I was originally Setup and ready to image Jupiter with a 2x Barlow, but was waiting for Jupiter to clear my Neighbors trees in the East,
so I decided to swing over to the ring nebula to try an extreme close-up with this QHY’s uncooled planetary camera just to kill time.
It actually turned out okay for being an uncooled Cmos planetary video camera..and even showed some nice details in the ring too.

The Ring Nebula is a dying star blowing off its outer atmosphere. Through most telescopes it appears rather small, 1 arc-min, but it is very bright, 8.8 mag., and with a little magnification you can visually see what looks like a smoke ring or a Cheerio floating in space.
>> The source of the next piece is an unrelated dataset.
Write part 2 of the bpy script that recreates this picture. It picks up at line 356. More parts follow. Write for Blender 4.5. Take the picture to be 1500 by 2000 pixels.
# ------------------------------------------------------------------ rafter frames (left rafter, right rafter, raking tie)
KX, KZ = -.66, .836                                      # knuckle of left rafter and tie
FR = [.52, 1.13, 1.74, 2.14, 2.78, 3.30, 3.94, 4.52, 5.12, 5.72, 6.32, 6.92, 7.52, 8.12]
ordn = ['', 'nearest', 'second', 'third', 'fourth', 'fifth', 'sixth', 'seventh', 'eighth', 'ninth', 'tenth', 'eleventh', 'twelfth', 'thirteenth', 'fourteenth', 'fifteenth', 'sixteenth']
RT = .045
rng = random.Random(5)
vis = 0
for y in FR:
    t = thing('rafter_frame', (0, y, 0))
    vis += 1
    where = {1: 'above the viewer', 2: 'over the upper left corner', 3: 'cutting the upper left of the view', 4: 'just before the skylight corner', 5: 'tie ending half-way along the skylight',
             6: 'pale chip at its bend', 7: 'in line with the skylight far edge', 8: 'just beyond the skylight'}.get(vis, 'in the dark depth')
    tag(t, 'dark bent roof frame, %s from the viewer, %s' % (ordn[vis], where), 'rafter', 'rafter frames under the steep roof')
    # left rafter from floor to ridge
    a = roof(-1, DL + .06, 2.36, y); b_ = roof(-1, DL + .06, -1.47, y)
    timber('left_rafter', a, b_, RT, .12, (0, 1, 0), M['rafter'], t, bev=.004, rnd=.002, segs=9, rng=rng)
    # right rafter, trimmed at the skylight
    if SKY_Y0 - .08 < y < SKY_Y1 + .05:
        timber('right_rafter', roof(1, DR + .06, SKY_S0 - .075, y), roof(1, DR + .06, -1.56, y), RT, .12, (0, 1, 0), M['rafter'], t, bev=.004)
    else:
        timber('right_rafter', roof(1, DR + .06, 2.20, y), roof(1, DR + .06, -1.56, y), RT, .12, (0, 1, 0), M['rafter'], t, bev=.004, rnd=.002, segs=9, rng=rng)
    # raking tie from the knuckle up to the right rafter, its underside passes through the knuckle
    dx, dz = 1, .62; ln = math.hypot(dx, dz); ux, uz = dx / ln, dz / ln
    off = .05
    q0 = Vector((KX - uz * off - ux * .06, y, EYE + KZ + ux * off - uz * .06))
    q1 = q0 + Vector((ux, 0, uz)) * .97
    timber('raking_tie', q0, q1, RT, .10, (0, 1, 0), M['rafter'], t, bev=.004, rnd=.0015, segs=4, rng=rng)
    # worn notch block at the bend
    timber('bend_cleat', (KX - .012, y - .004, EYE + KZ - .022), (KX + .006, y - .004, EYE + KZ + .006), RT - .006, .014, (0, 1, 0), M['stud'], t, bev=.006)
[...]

Messier 57 or M57 is a planetary nebula in the northern constellation of Lyra. It is located at 2,283 light years from Earth.
The Planetary Nebula’s diameter is about 1 light year(5.8 trillion miles). Such a nebula is formed when a star, during the last
stages of its evolution before becoming a white dwarf, expels a vast luminous envelope of ionized gas into the surrounding interstellar space. The 15.2 Magnitude star at the center of the Nebula is the White Dwarf.

Captured, 63 x 10 sec. exp., Fire-Capture FITS files, 30 dark frames, no flats needed since the FOV is so narrow and evenly lit near center.10 minutes & 30 seconds total integration time, before the clouds rolled in.

Scope: C-11, F10, Mount: Bisque MYT, Camera: QHY5III462C, Binned 1×1, Gain: 330, 2x Barlow, (F20 FL: 5600mm) FOV: 3.5′ x 2.5′ Res: 0.12″ Captured from my backyard observatory in Dayton, Ohio USA on 07-27-2021 @ 03:11 U.T.